This is also a special type of over Current Relay with a directional features. This directional over current relay employs the principle of actuation of the relay, when the fault current flows into the relay in a particular direction. If the power flow is in the opposite direction, the relay will not operate. Normally, the conventional over current relay (non-direction) will act for fault current in any direction.

The directional over current relay recognizes the direction in which fault occurs, relative to the location of the relay. The principle of directional protection is as under:

Consider a feeder XY, passing through station A. The circuit breaker in feeder AY is provided with a directional relay R, which will trip the breaker CB_y, if the fault power flow is in the direction AY alone. Therefore, for faults in feeder AX, the circuit breaker CB_y, does not trip unnecessarily. However, for faults in feeder AY, the circuit Breaker CB_y trips, due to direction feature of the relays, set to act in the direction AY. This type of relay is also called reverse power relay, So far as the direction of fault current (power) flow is concerned.

Reverse power flow relays with directional features, not only senses the direction flow, but also measures magnitude of power flow.

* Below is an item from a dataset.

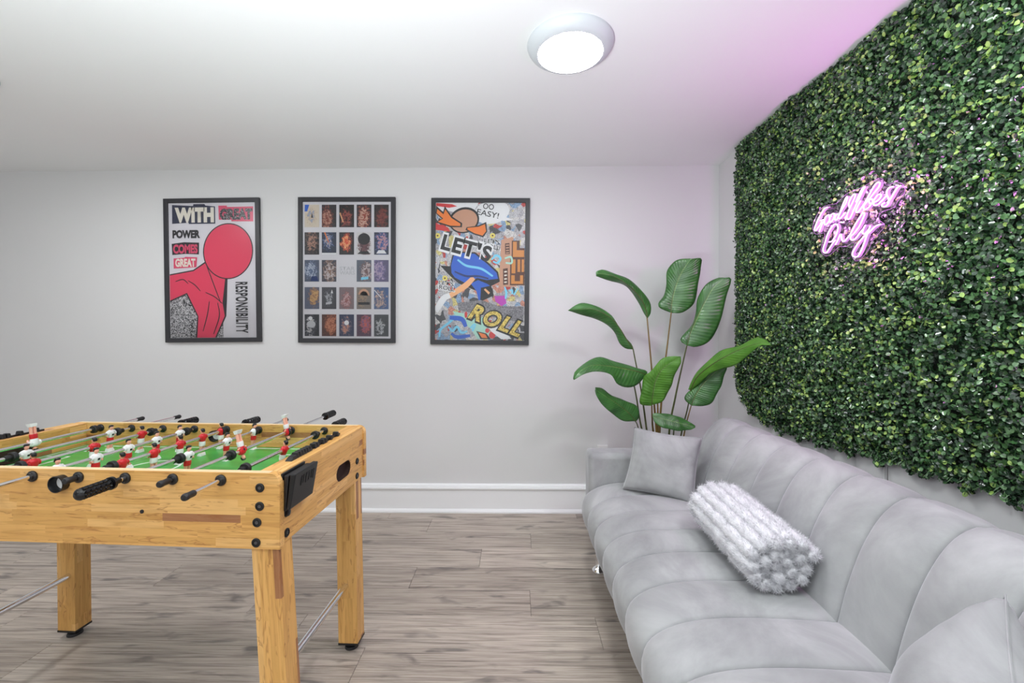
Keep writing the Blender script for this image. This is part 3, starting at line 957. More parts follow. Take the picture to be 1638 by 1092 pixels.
# folded black cup holder on the end panel
ch = MB()
x0 = HL - 0.006
def wedge(mb, y0, y1, zt, zb, xa_t, xb_t, xa_b, xb_b):
    mb.hexa([(x0 + xa_b, y0, zb), (x0 + xb_b, y0, zb), (x0 + xb_b, y1, zb), (x0 + xa_b, y1, zb),
             (x0 + xa_t, y0, zt), (x0 + xb_t, y0, zt), (x0 + xb_t, y1, zt), (x0 + xa_t, y1, zt)])
wedge(ch, -0.288, -0.170, 0.872, 0.764, 0.0, 0.006, 0.0, 0.004)
holder = ch.build('cup_holder', M['black'], tb, bevel=0.0015)
p_ = MB(); wedge(p_, -0.286, -0.168, 0.866, 0.766, 0.008, 0.022, 0.006, 0.012); p_.build('folded_tray', M['black'], holder, bevel=0.002)
p_ = MB(); wedge(p_, -0.286, -0.160, 0.870, 0.770, 0.025, 0.042, 0.014, 0.024); p_.build('folded_lid', M['black'], holder, bevel=0.003)
p_ = MB()
for (y, w, z0_, z1_) in ((-0.247, 0.0016, 0.826, 0.855), (-0.236, 0.0016, 0.830, 0.855), (-0.222, 0.0022, 0.826, 0.856), (-0.205, 0.0022, 0.826, 0.856), (-0.192, 0.0016, 0.830, 0.855), (-0.181, 0.0016, 0.826, 0.855)):
    fx_ = lambda z: 0.0422 - (0.870 - z) * 0.18
    p_.hexa([(x0 + fx_(z0_) - 0.001, y - w, z0_), (x0 + fx_(z0_) + 0.0012, y - w, z0_), (x0 + fx_(z0_) + 0.0012, y + w, z0_), (x0 + fx_(z0_) - 0.001, y + w, z0_),
             (x0 + fx_(z1_) - 0.001, y - w, z1_), (x0 + fx_(z1_) + 0.0012, y - w, z1_), (x0 + fx_(z1_) + 0.0012, y + w, z1_), (x0 + fx_(z1_) - 0.001, y + w, z1_)])
for z in (0.828, 0.853):
    y, w = -0.2135, 0.008
    xx = 0.0422 - (0.870 - z) * 0.18
    p_.box(x0 + xx - 0.001, x0 + xx + 0.0012, y - w, y + w, z - 0.0016, z + 0.0016)
p_.build('embossed_mark', M['black'], holder)
MB().lathe([(0.010, 0), (0.010, 0.008), (0.004, 0.010)], 18, (x0, -0.262, 0.754), 'x').build('hinge_screw', M['black'], holder, smooth=True)

# legs, each with cap, levelling foot; stretchers
for sx, sy, lean in ((1, -1, 0.054), (1, 1, 0.014), (-1, 1, 0.0), (-1, -1, -0.02)):
    w_, d_ = 0.078, 0.066
    xo = {(1, -1): 0.591, (1, 1): 0.594, (-1, 1): -0.587, (-1, -1): -0.583}[(sx, sy)]
    yo = 0.240 if sy > 0 else -0.262
    zt = TZ - TH_ + 0.05
    top = Vector((xo, yo, zt))
    hl = zt - 0.028
    lg = MB().box(-w_ / 2, w_ / 2, -d_ / 2, d_ / 2, -hl, 0).build('leg', M['wood_z'], tb, bevel=0.0015)
    lg.location = top
    lg.rotation_euler = (0, -math.atan(lean), 0)
    MB().box(-w_ / 2 - 0.0008, w_ / 2 + 0.0008, -d_ / 2 - 0.0008, d_ / 2 + 0.0008, -hl - 0.001, -hl + 0.007).build('leg_cap', M['black'], lg)
    MB().lathe([(0.010, 0.031), (0.010, 0.011), (0.024, 0.010), (0.026, 0.004), (0.026, 0.0)], 24, (0, 0, -zt)).build('levelling_foot', M['rubber'], lg, smooth=True).rotation_euler = (0, math.atan(lean) * 0.0, 0)
for sx in (-1, 1):
    xx = 0.594 if sx > 0 else -0.574
    MB().tube([(xx, -0.235, 0.262), (xx, 0.225, 0.262)], 0.0118, 20).build('stretcher_bar', M['chrome'], tb, smooth=True)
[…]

Whenever a near or close-up fault occurs, the voltage becomes low and the directional relay may not develop sufficient torque for its operation. To get sufficient torque during all types faults, irrespective of locations with respect to relays, the relays connections are to be modified. Each relay is energized by current from its respective phase and voltage. One of the methods of such connections is 30^o connection and other is 90^o connection.

In this type of 30^o connections, the current coil of the current coil of the relay of phase A is energized by phasor current I_A and the line voltage V_AC. Similarly, the relay in phase B by I_B and V_BA and in phase C by I_C and V_CB. The relay will develop maximum torque when its current and voltage are in phase.

In the above 90^o connection, relay in phase A is energized by I_A and V_BC, relay in phase B, by I_B and V_CA and the relay in phase C by I_C and V_AB. The relay is designated to develop maximum torque when the relay current leads the voltage by 45^o.

It has a metallic disc free to rotate between the poles of two electromagnets (EM).

The spindle of this disc carries a moving contact which bridges two fixed contacts when the disc rotates through an angle, which is adjustable between 0^o to 360^o. By adjusting this angle, the travel of moving contact can be adjusted so that the relay can be given any desired time setting which is indicated by a pointer, The dial is calibrated from 0-1. The relay time from name plate curve is to be multiplied by time multiplier setting.

The upper magnet has two windings. The primary coil is connected to the secondary of CT through tapping in it. Theses tapings are connected to plug setting bridge. The secondary is connected to the lower electro magnet; the torque exerted on the disc is due to the interaction of eddy currents produced therein by the flux from the upper EM and the lower EM. The relay setting is 50% to 200% in steps of 25%.

A directional over current relay operates when the current exceeds a specified value in a specified direction. It contains two relaying units, over current units and the other a directional unit. For directional unit, the secondary winding of the over current (relay) unit is kept open (AB). When the directional unit operates, it closes the open contacts of the secondary winding of the relay may be either wattmeter or shaded pole type.

The directional unit is made very sensitive so that with the lowest value of voltage which may be anticipated under severe fault conditions, sufficient torque is produced by the current to complete the operation and allow its contacts to close.

A directional relay responds to fault current flowing in a particular direction; the directional feature is achieved by incorporating a directional unit as shown in the figure.

The main flux is split into two fluxes displaced in time and space with the help of a shaded ring. The air gap flux if shaded pole lags behind the non-shaded pole flux. The fig shows  how an induction disc type over current relay with split pole i.e., shaded pole magnet having in addition a directional unit consisting of a capacitance C or resistance capacitance RC circuit works as a directional relay.

The above figure shows the wattmeter type induction relay. Here a directional unit controls the angle between the two fluxes by varying the R-X parameters of the lower electromagnet, Another method of control in wattmeter type is to supply the lower winding from a separate voltage source, When the voltage of this source is equal and opposite to the output of the upper magnet secondary winding, there is no current in lower coil. So, no torque is produced. If it opposes and less than the secondary output or if it assists the secondary output, there is an operating torque. Alternatively, if this source voltage opposes and exceeds the output of secondary output, the current in the lower coil is reversed, giving torque. This latter method is used in translay relay.